Tonight's US May CPI release becomes the critical test. Consensus expects year-over-year inflation to rise to 4.2%—the first print above 4% in nearly three years. Critically, this cycle's inflation is no longer driven by energy alone: energy, tariffs, and services costs are pushing prices higher simultaneously, while wage growth continues to lag—meaning real purchasing power is being eroded. For the Fed, the real risk to watch is not any single month's print, but whether inflation expectations are beginning to come un-anchored.

More importantly, bond markets have already started pricing the shift. From SOFR options to the broader Treasury complex, large positions are now betting on a Fed hike as soon as September. The continued climb in US 2-year and 10-year yields reflects the market's gradual acceptance of "higher for longer"—and even "limited additional hikes." This is the core reason behind recent sharp volatility in tech stocks, gold, and crypto: markets are not worried about recession, but about a renewed rise in the cost of capital.

Meanwhile, expectations for the Bank of Japan are nearly unanimous: a 25bp hike to 1% next week, the highest policy rate since 1995—with markets even pricing in the possibility of another hike in October. If Japan formally enters a hiking cycle, the ultra-accommodative policy that has supported global liquidity for over a decade will be progressively withdrawn. When the US, Japan, and Europe all begin discussing tighter policy, rising global cost of capital ceases to be a single-country problem and becomes a global liquidity revaluation.

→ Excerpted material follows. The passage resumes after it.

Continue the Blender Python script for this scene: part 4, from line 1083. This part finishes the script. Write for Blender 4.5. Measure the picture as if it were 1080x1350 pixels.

For crypto, liquidity remains the biggest variable. As markets begin to trade synchronized global central bank tightening, rising bond yields, and the massive financing siphon from the AI sector, high-risk assets face a much stricter valuation test. Tonight's CPI is more than just an inflation print—it could become the pivot that defines the direction of global asset pricing for the second half of the year.